CBK gives nod to phone number masking in M-Pesa transactions

A phone screen showing M-Pesa transaction details.

Photo credit: File | Nation Media Group

Safaricom has secured regulatory approval from the Central Bank of Kenya (CBK) to roll out a long-delayed data minimisation on e-payment platform MPesa that will  mask customers’ phone numbers when they send money to each other, paving the way to extend the same protection when paying businesses.

The approval was granted last month, paving the way for the rollout of the feature that is meant to tighten users digital data security.

“This is to inform you that the CBK has reviewed your application and submissions in support of the solution and approves your request to implement data minimalisation for peer-to-peer transactions,” CBK said in its letter to Safaricom.

In its request to the regulator, Safaricom had sought CBK’s nod to implement a solution that partially masks the sender’s mobile phone number when transferring funds directly from their M- Pesa wallet to the mobile wallet of another customer.

The solution will also enable the recipient to query the sender’s full mobile phone number, which the sender may either consent to or decline.

Once activated, the feature will prevent merchants from seeing the payer’s full mobile number when a customer settles a bill or pays for goods using a Till or PayBill option, limiting the visibility of personal identifiers at the point of sale.

Currently, transaction notifications received by merchants display the customer’s phone number alongside the payment confirmation code and amount, exposing contact details that are not strictly necessary to complete the transaction.

Data minimisation as stipulated in the Data Protection Act 2019 only requires companies to collect only the data that is necessary for their service delivery.

In August last year, CBK released new guidelines for non-deposit-taking credit providers that, among other things, stipulate adherence to the Data Protection Act, 2019 and that they obtain clearance certificates from the Office of the Data Protection Commissioner (ODPC).

“A non-deposit-taking provider shall, where applicable, develop an information and technology policy which shall at a minimum cover data encryption standards and guidelines, information security guidelines, and application security,” explains the regulations in part.

Other checklists for service providers when developing their IT systems include network access, password security for mobile applications and web platforms, and a backup policy.

CBK directed Safaricom to undertake an extensive consumer awareness and customer education before launching the solution, monitor feedback and address concerns and complaints from customers, and submit a monthly report to the CBK.

“CBK further urges Safaricom PLC to ensure that the introduction of this service remains in compliance with the National Payment System Laws, and that any further enhancements/use cases to the solution must remain in strict compliance with the applicable legal and regulatory framework governing the National Payment System,” stated the CBK in its letter to Safaricom.

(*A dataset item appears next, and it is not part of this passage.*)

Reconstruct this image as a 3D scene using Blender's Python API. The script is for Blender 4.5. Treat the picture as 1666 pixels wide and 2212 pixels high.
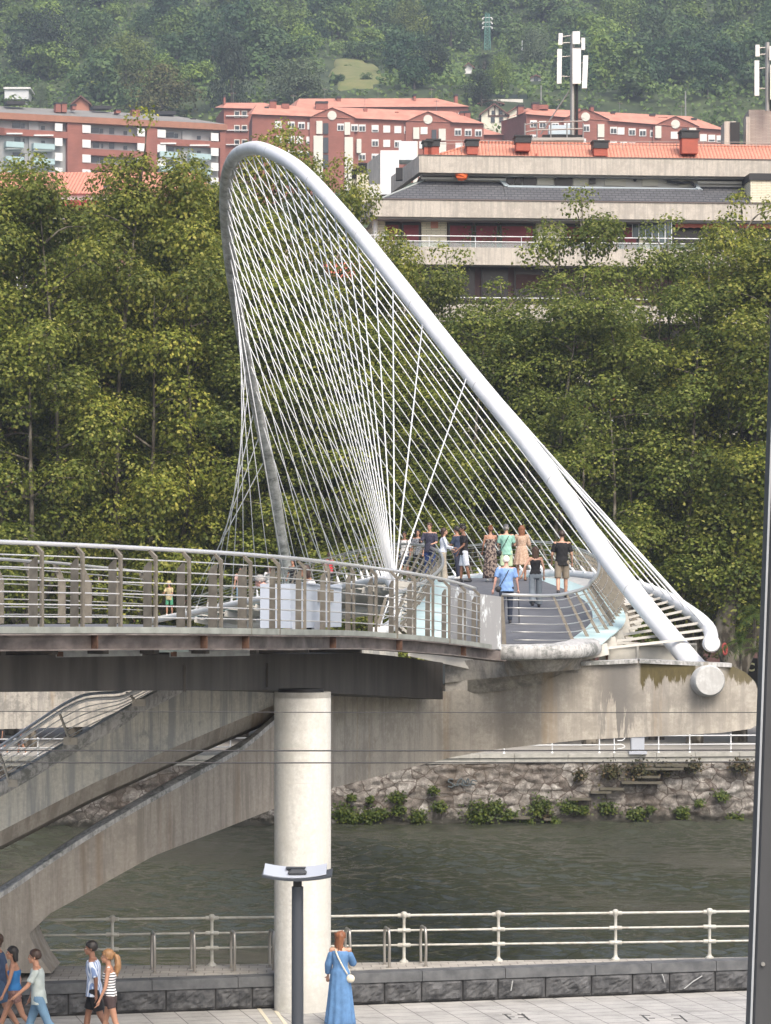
import bpy, math, random
import numpy as np
from mathutils import Vector, Matrix
R = math.radians
scene = bpy.context.scene
for o in list(bpy.data.objects): bpy.data.objects.remove(o)
COL = scene.collection

# ------------------------------------------------------------------ camera
F = 5900.0; CX = 833.0; HY = 1300.0; W = 1666.0; H = 2212.0; CAMZ = 7.7
cam_d = bpy.data.cameras.new('camera'); cam = bpy.data.objects.new('camera', cam_d); COL.objects.link(cam)
scene.camera = cam
cam.location = (0, 0, CAMZ); cam.rotation_euler = (R(90), 0, 0)
cam_d.sensor_fit = 'VERTICAL'; cam_d.sensor_height = 36; cam_d.lens = F / H * 36
cam_d.shift_y = (HY - H / 2) / H
cam_d.clip_start = 0.5; cam_d.clip_end = 6000
# ------------------------------------------------------------------ light
world = bpy.data.worlds.new('World'); scene.world = world; world.use_nodes = True
wn = world.node_tree.nodes; wl = world.node_tree.links
sky = wn.new('ShaderNodeTexSky'); sky.sky_type = 'NISHITA'; sky.sun_disc = False
SUN_EL, SUN_AZ = R(50), R(158)       # azimuth measured clockwise from +Y (away from camera)
sky.sun_elevation = SUN_EL; sky.sun_rotation = SUN_AZ
sky.air_density = 1.0; sky.dust_density = 5.0; sky.ozone_density = 0.4
wl.new(sky.outputs[0], wn['Background'].inputs[0]); wn['Background'].inputs[1].default_value = 0.15
sd = bpy.data.lights.new('sun', 'SUN'); sd.energy = 1.4; sd.angle = R(24); sd.color = (1, .95, .88)
so = bpy.data.objects.new('sun', sd); COL.objects.link(so)
d = Vector((math.sin(SUN_AZ) * math.cos(SUN_EL), math.cos(SUN_AZ) * math.cos(SUN_EL), math.sin(SUN_EL)))
so.rotation_euler = d.to_track_quat('Z', 'Y').to_euler(); so.location = (0, -20, 60)
scene.view_settings.view_transform = 'Standard'; scene.view_settings.look = 'None'
scene.view_settings.exposure = 0.86; scene.view_settings.gamma = 1
scene.render.engine = 'CYCLES'

# ------------------------------------------------------------------ helpers
def P(x, y, z):
    """point seen at photo pixel (x, y of the 1666 px wide view) at distance z"""
    return np.array(((x - CX) * z / F, z, CAMZ + (HY - y) * z / F))
def S(z): return F / z
def nrm(v):
    v = np.asarray(v, float); return v / (np.linalg.norm(v) + 1e-12)
def interp(tab, x):
    t = np.array(tab, float); return np.array([np.interp(x, t[:, 0], t[:, k]) for k in range(1, t.shape[1])])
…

The latest data privacy decision is expected to boost efforts to cushion mobile subscribers and mobile money users from fraud and social engineering.

Last year, the Communications Authority of Kenya (CA) said it welcomes technological initiatives from service providers that are aimed at improving the data privacy of mobile money users and signaled a willingness to okay the rollout of the number masking feature.

“With the rise of digital services, including e-commerce, privacy features such as number masking on mobile payment platforms are important for digital trust and consumer protection,” stated the CA in a press statement.

“The Authority reiterates its support for innovations that uphold privacy and undertakes to roll out privacy-enhancing features consistent with the law in partnership with industry stakeholders.”

This is unfolding against a backdrop of sustained public scrutiny on telcos over data privacy and surveillance concerns.

Last year alone, Kenya’s High Court awarded more than Sh13 million in fines and damages to consumers who raised complaints against unwarranted contact or spamming from private companies without their consent.

However, many of the data privacy concerns stem from regulatory and State directives that telcos have little control over, and in most cases, the State can exercise its surveillance powers without needing telecom operators’ active involvement.

In 2024, financial services providers accounted for a third of determinations issued by the ODPC from more than 5,000 complaints coming from consumers. The complaints included improper consent management, unsolicited communication, harassment of third parties, and aggressive debt collection practices.

At the heart of many of the formal complaints is the violation of data minimisation principles as stipulated in the Data Protection Act 2019, which requires companies to collect only the data that is necessary for their service delivery.

While some banks and fintechs mask credit card numbers, account and other details not necessary in verifying a transaction, mobile money service providers have not adequately instituted data minimisation.

In a note to partners on its App developers network two years ago, Safaricom stated it would adopt data minimisation not only as a matter of compliance, but in response to customer demands for privacy on their personal information.

The firm, which counts 38 million 30-day active customers on M-Pesa, has developed a feature that masks the phone number of users when they pay to merchant Till and PayBill numbers, but is unable to deploy the same due to restrictions from the CA.